I’m sorry, what did you call me?

Pasta e Fagioli.  It’s pronounced (at least in the States) Pasta Vadjool.

Pasta e Fagioli Soup.  Have you heard of it?  It means Pasta and Beans.  Wikipedia tells me that it’s an old Italian peasant dish.  You guys, that is my very favorite thing.  Poor folks are resourceful.  I mean, aren’t we??  They make delicious and easy food.  Especially poor folks from the past, who also happened to be Italian.  Like, dang, give me a break.

Anywho.  I had the soup a couple times at different Italian restaurants in the Promised Land (ie Southern Florida).  I decided that my goal when I got back to Chicago would be to figure out how to make this magical soup so that I could share it with you…and my little family.

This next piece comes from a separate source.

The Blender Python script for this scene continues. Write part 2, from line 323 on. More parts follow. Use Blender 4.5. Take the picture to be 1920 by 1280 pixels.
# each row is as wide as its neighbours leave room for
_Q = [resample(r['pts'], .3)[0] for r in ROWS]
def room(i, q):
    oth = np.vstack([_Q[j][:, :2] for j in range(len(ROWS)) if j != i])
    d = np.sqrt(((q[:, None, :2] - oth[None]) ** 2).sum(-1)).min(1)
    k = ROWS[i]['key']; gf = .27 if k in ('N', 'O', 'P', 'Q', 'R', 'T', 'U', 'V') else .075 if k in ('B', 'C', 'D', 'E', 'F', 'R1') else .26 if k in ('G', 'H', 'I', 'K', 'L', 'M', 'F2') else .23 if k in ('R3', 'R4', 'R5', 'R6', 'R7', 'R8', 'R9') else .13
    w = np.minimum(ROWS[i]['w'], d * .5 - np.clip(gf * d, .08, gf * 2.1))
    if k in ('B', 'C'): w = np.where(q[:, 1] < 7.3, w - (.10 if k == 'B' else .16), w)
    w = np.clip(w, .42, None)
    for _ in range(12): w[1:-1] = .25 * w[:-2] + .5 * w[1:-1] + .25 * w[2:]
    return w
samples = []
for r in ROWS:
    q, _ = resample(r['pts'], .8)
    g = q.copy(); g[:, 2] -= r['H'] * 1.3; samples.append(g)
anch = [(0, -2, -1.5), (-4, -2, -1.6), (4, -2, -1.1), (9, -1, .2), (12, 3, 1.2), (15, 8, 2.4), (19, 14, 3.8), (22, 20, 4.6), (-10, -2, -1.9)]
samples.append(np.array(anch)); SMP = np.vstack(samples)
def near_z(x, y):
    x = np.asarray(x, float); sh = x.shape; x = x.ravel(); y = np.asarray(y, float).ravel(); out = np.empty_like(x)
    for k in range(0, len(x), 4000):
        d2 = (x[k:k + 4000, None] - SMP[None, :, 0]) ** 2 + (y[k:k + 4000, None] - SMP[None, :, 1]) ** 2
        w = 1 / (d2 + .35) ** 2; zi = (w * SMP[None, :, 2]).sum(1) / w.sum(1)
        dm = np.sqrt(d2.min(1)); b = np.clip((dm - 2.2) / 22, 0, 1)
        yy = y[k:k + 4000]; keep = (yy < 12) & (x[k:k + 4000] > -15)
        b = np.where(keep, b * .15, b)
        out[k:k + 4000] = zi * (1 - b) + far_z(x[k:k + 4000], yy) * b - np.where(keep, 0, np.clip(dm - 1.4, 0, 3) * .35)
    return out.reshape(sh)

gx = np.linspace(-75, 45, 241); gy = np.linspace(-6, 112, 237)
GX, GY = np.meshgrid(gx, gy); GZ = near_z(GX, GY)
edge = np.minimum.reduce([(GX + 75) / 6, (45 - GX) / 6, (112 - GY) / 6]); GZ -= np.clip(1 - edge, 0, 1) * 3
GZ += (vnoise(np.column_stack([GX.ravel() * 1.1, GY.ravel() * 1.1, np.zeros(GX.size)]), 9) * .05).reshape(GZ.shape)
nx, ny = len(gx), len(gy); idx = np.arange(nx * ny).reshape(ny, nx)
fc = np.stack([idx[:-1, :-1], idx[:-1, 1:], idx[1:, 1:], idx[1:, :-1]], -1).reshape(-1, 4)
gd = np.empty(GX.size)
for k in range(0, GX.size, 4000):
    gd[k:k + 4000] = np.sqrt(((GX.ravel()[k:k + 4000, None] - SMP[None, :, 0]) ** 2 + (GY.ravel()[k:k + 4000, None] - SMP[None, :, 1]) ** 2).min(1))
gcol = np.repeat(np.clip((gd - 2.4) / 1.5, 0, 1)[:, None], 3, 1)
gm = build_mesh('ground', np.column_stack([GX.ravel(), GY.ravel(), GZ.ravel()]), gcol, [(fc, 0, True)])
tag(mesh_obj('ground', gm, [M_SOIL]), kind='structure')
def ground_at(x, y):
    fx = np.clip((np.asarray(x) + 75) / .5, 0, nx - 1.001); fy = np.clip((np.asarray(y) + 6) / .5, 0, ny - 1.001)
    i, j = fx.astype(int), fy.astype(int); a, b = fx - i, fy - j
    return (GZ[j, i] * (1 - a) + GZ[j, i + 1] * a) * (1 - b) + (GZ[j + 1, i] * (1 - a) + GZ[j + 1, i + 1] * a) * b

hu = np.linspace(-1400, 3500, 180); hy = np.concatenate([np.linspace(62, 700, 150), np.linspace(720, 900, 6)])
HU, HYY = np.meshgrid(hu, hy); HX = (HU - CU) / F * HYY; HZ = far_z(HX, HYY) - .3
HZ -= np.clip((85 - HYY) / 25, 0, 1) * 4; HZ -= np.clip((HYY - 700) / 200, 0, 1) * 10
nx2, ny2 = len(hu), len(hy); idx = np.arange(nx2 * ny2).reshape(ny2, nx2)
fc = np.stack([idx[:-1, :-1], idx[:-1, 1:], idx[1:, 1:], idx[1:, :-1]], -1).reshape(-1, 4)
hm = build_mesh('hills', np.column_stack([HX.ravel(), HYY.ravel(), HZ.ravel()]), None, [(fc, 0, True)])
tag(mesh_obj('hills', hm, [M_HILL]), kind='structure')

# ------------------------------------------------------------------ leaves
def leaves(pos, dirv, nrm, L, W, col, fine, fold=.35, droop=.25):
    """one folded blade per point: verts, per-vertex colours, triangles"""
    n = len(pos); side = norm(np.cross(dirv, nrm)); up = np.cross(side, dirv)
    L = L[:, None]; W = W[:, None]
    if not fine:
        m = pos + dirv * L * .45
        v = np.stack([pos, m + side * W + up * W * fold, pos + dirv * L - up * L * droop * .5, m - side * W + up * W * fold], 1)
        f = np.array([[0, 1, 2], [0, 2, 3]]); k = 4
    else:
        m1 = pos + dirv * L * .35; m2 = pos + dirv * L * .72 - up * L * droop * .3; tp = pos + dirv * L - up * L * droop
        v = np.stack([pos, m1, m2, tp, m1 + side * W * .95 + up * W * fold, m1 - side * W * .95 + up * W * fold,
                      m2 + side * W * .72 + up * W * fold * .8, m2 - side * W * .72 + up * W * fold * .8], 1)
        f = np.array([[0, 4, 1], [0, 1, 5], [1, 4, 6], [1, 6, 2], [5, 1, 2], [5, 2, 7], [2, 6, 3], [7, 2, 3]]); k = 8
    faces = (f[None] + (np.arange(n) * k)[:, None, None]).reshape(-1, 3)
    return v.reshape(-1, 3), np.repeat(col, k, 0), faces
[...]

I’m going to take a moment and brag.  I’m getting pretty good at improvising recipes.  I’m at least getting a little brave.  When I looked up the recipe for Pasta e Fagioli Soup in various recipes in books and online what I saw made me tired.  Fry bacon fat?  No.  Fry fat back and mash it into a mush.  NO!  What follows is my improvised version of a Mario Batali recipe.

What:

2 medium Spanish Onions

3 teaspoons of minced Garlic

1 6 oz can Tomato Paste

2 quarts Chicken Stock (8 cups…or if you’re me…4 regular sized cans)

2 cans White Beans (I’m not fancy I use cans)

1 can Red Kidney Beans

1 can Rotel (y’all know I’m Southern, right?)

2 cups of cooked pasta (I used Ditalini)

What:

Chop the onions small or large depending on how you prefer onion in your soup and fry with a little Olive Oil in a Dutch Oven.  Don’t freak about the amount of oil here.  You want to make sure that all of this onion will cook and not burn so add more as needed but don’t get crazy.  Fry the onion until it’s tender and translucent.  This will take 8 – 10 minutes.  Give a dash or 5 of Salt and Pepper to flavor the onion.  While your pan is still hot add the can of Tomato Paste and stir around in the onion until the pasted is mixed throughout.  Cook this for 3 or 4 minutes.  Toss in the garlic and let that cook with the tomato and onion mixture for a few minutes more (3-5).  Your house should be smelling incredible at this point.  Add your chicken stock and beans and bring to a boil.  Reduce the heat and let the soup simmer for about 20 to 30 minutes stirring occasionally so that your beans don’t stick to the bottom of the pan and burn.  Now, with the pasta you have two options.  You can cook it separately and add it in to the soup for a wetter soup or you can toss the dry pasta in to your pot and let it cook with everything else for a thicker consistency.  Either way is fine.  Since I’m Southern and I add Rotel to just about everything I tossed in a can of Rotel to add a tiny bit of spice to the mix.  I also threw in a teaspoon of Italian Seasoning.

This soup will freak you out it’s so good.  I hope you enjoy!